Forget GPS jamming, drone ‘spoofing’ is all the rage
The Global Positioning System (GPS) uses satellite radio waves to map restaurants on our smartphones, guide cars and monitor aircraft. For those who want to stop others from tracking their movement, GPS signals can be jammed — albeit illegally. And now, GPS signals can also be “spoofed.”
“A GPS spoofer, instead of just trying to jam the signal, tries to mimic [it],” says Todd Humphreys, a professor of Aerospace Engineering at the University of Texas, who spoke during a recent session at South by Southwest. “And if you can do this precisely enough, you can fool a receiver into tracking your [spoofed] signals instead of the authentic ones.”

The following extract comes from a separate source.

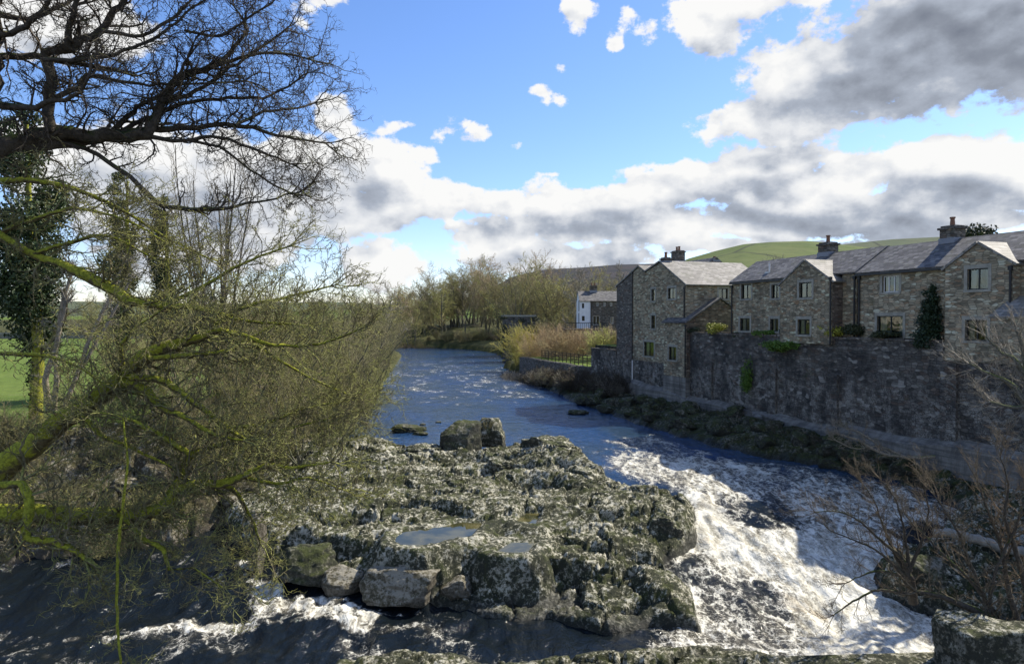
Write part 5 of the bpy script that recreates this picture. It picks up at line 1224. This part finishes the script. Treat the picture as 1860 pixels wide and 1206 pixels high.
# ------------------------------------------------------------------ right foreground bushes
RB = [((22.3, 21), [(1664, 1098, 17.3), (1656, 1050, 14.4), (1640, 1015, 6.5), (1600, 980, 4.3), (1560, 945, 2.9), (1520, 930, 2.2), (1485, 932, 1.6)]), ((22, 22.5), [(1656, 1050, 10.1), (1625, 1000, 5.0), (1605, 950, 3.6), (1590, 910, 2.2), (1570, 880, 1.6)]), ((22, 22), [(1658, 1040, 8.6), (1650, 990, 5.0), (1640, 940, 3.6), (1625, 900, 2.2), (1600, 870, 1.6)]),
      ((22, 21.6), [(1660, 1030, 7.2), (1680, 980, 4.3), (1690, 930, 2.9), (1680, 880, 1.6)]), ((22, 21.2), [(1650, 1080, 5.8), (1600, 1075, 4.3), (1560, 1092, 3.6), (1520, 1120, 1.6)], .5), ((22, 21.5), [(1645, 1050, 5.8), (1600, 1040, 4.3), (1565, 1050, 2.2), (1540, 1062, 1.6)], .5), ((22, 21.7), [(1650, 1050, 6.5), (1600, 1005, 3.6), (1560, 985, 2.9), (1510, 965, 1.6)])]
cfgR = [(7, .14, .07, 7, .5, 36), (5, .2, .06, 4, .5, 38), (3, .24, .05, 0, .5, 36)]
rn = random.Random(31)
limb_tree('bush', (pt(1664, 1100, 22.3).x, 22.3, -1.2), RB, 'bare reddish fan shaped bush leaning over the white water at right', 'bark_dark', 'twig_red', rn, .12, .21, cfgR, .95, .35, .0055, .012, 'bush')
RB2 = [((20.5, 20), [(1900, 1190, 30), (1850, 1168, 24), (1805, 1128, 17), (1760, 1105, 12), (1710, 1085, 9), (1670, 1078, 6)], .5), ((20.3, 20.5), [(1830, 1150, 9), (1790, 1080, 7), (1765, 1020, 5), (1740, 960, 4), (1700, 900, 2)]), ((20.5, 21), [(1870, 1170, 12), (1840, 1080, 9), (1825, 1000, 6), (1800, 930, 4), (1780, 880, 2)]),
       ((20.3, 20.6), [(1800, 1125, 7), (1815, 1040, 5), (1850, 960, 4), (1870, 890, 2)]), ((20.3, 20.6), [(1850, 1160, 8), (1770, 1060, 5), (1720, 1010, 4), (1670, 960, 2)]), ((20.5, 20.6), [(1880, 1100, 12), (1850, 1000, 8), (1830, 940, 5), (1835, 880, 3), (1820, 830, 2)])]
limb_tree('bush', (pt(1900, 1190, 20.5).x, 20.5, -1.3), RB2, 'twiggy bush with a thick leaning stem in the lower right corner', 'bark_dark', 'twig_red', rn, .12, .2, cfgR, .95, .3, .0055, .012, 'bush')
RB3 = [((27, 27), [(1880, 760, 16), (1840, 700, 10), (1800, 680, 5), (1760, 660, 3)]), ((27, 27), [(1900, 740, 16), (1850, 660, 8), (1820, 640, 4), (1790, 610, 2)]), ((27, 27), [(1900, 720, 14), (1850, 740, 6), (1800, 730, 3)]), ((27, 27), [(1920, 900, 20), (1890, 800, 16), (1860, 640, 8), (1845, 600, 3)])]
limb_tree('bare_tree', (pt(1920, 950, 27).x, 27, -.4), RB3, 'thin pale twigs of a bare tree reaching in from the right edge below the houses', 'bark_grey', 'twig_grey', rn, .2, .2, cfgR, 1.2, .1, .006, .015)
def limb_thing(name, pts_, Y0, Y1, mt, label, cat, step=.15, jit=.02):
    n = len(pts_); ps = [pt(a, b, Y0 + (Y1 - Y0) * i / (n - 1)) for i, (a, b, w) in enumerate(pts_)]; rs = [w / F * Y0 * .5 for a, b, w in pts_]
    q, r_ = catmull(ps, rs, step); q = [a + Vector((rn.gauss(0, jit), rn.gauss(0, jit), rn.gauss(0, jit))) for a in q]; o0 = q[0]
    return link(name, tubes(name, [([tuple(a - o0) for a in q], r_)], mt, None, 9, loc=tuple(o0)).data, None, None) if False else tubes(name, [([tuple(a - o0) for a in q], r_)], mt, None, 9, loc=tuple(o0), label=label, cat=cat)
limb_thing('log', [(1700, 968, 14), (1740, 972, 16), (1790, 985, 17), (1840, 1000, 17), (1900, 1012, 18)], 26.5, 25.0, 'timber_pale', 'pale stripped log lying across the rocks behind the reddish bush', 'log')
DBR = [((35.5, 35), [(1700, 830, 6), (1650, 832, 6), (1600, 822, 5), (1560, 800, 4), (1530, 790, 2)]), ((35.5, 36), [(1650, 832, 5), (1600, 812, 4), (1555, 815, 3), (1520, 800, 2)]), ((35.5, 36), [(1620, 826, 4), (1570, 790, 3), (1545, 780, 2)])]
limb_tree('dead_branch', (pt(1700, 830, 35.5).x, 35.5, 1.2), DBR, 'pale dead branches lying on the boulders at the foot of the river wall', 'bark_pale', 'bark_pale', rn, .2, .35, cfgR, .8, .05, .010, .03, 'branch')
# grass tuft on the boulder
gt = bush_kind('grass_tuft', 271, 60, .55, .006, 'grassy', .004, 'tuft of dry grass and twigs on top of the dark boulders', None, .6, 'plant', [(4, .2, .02, 2, .6, 30), (3, .2, .02, 0, .5, 30)])
x, y = at(880, 778, 2.1); gt.location = (x, y + .9, 2.1)

# ------------------------------------------------------------------ garden planting along the wall
def gshrub(px, py, w, h, mt, label, seed, v=-.3, n=1400, size=.07, name='shrub', cat='shrub', zb=None, Lb=None):
    u = row_u(px, v); x, y, _ = row(u, v); z = row_z(py, u, v); rs = random.Random(seed)
    bl = [((rs.uniform(-.45, .45) * w, rs.uniform(-.2, .2) * w, rs.uniform(.1, .8) * h), (w * rs.uniform(.3, .5), w * .35, h * rs.uniform(.3, .45))) for _ in range(6)]
    o = leaves(name, bl, n, size, mt, None, seed, label=label, cat=cat); o.location = (x, y, z); o.rotation_euler = (0, 0, RZ); return o
gshrub(1303, 606, 1.6, .8, 'leaf_yellow', 'yellow green shrub on the wall beside the outbuilding side wall', 1)
gshrub(1262, 606, 1.2, .5, 'leaf_dark', 'dark low shrub at the corner of the outbuilding', 11)
gshrub(1388, 612, 1.2, .6, 'leaf_bright', 'low green shrub under the lower window nearest the outbuilding', 2)
gshrub(1422, 640, 2.0, .75, 'leaf_bright', 'bright green plant spilling over the river wall top', 3, -.9, 2200)
gshrub(1431, 612, .9, 1.0, 'leaf_dark', 'dark upright shrub behind the plant spilling over the wall', 4)
gshrub(1512, 612, 1.2, .8, 'leaf_yellow', 'bright yellow shrub at the corner of the pale roofed wing', 5)
gshrub(1545, 612, 1.4, .8, 'leaf_dark', 'dull green shrub between the yellow shrub and the patio window', 6)
gshrub(1612, 616, 1.2, .45, 'leaf_dark', 'low pot plants in front of the wide patio window', 7)
gshrub(1360, 708, 1.0, 2.6, 'leaf_bright', 'hanging ivy strip on the face of the river wall', 8, -.75, 1500, .07, 'ivy', 'ivy')
gshrub(1345, 612, .9, .35, 'leaf_dark', 'tiny dark plant below the leftmost lower window of the middle house', 9)
u = row_u(1691, -.25); x, y, _ = row(u, -.25); zt = row_z(520, u, -.25); H = zt - 7.0
cn = empty('conifer', (x, y, 7.0), label='dark green cone shaped conifer against the corner of the right hand house', cat='tree')
bl = [((.10 * math.sin(k * 2.3), .1 * math.cos(k * 3.1), H * (k + .5) / 12), (.80 * (1 - (k / 12) ** 1.5) + .12, .62 * (1 - (k / 12) ** 1.5) + .1, H * .085)) for k in range(12)]
leaves('foliage', bl, 6500, .07, 'conifer', cn, 9, shell=.15); tubes('trunk', [([(0, 0, -.2), (0, 0, H * .5), (0, 0, H * .9)], [.09, .06, .02])], 'bark_dark', cn, 6)
for px, Y, w, h, lb in ((1030, 120, 3.2, 3.0, 'dark evergreen shrub left of the white ended cottage'), (1015, 126, 2.6, 2.4, 'smaller evergreen shrub farther left of the cottage'), (1096, 117, 2.0, 1.8, 'dark evergreen shrub before the grey stone end of the cottage')):
    x, y = at_py(px, Y); rs = random.Random(px); z = gz(x, y)
    o = leaves('evergreen_shrub', [((rs.uniform(-.4, .4) * w, rs.uniform(-.3, .3) * w, h * rs.uniform(.2, .8)), (w * .45, w * .4, h * .35)) for _ in range(7)], 1800, .2, 'conifer', None, px, label=lb, cat='shrub'); o.location = (x, y, z + .3)
x, y = at_py(1772, 62); o = leaves('evergreen_tree', [((0, 0, 0), (1.6, 1.5, .9)), ((.8, 0, -.3), (1, 1, .7)), ((-.9, 0, -.2), (1, 1, .6))], 1500, .13, 'leaf_dark', None, 5, label='rounded treetop showing over the roof right of the right hand chimney', cat='tree'); o.location = (x, y, EYE + 155 / F * 62)
tk = tubes('trunk', [([(0, 0, -9), (0, 0, -4), (0, 0, .3)], [.25, .2, .05])], 'bark_dark', o, 6)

Humphreys and some of his students set out to test the possibility. They got an $80,000 pilotless aircraft — a drone — and flew it over an otherwise empty football stadium.
“The drone was commanded to hover in place, holding its position,” says 23-year-old graduate student Daniel Shepard, who ran the experiment. The team then told the drone’s GPS receiver that it wasn’t hovering — it was rising. “In response it plummeted towards the ground in rather dramatic fashion.”
The demonstration got the attention of Congress and Homeland Security which unlocked some funding to try to protect the GPS system from spoofing.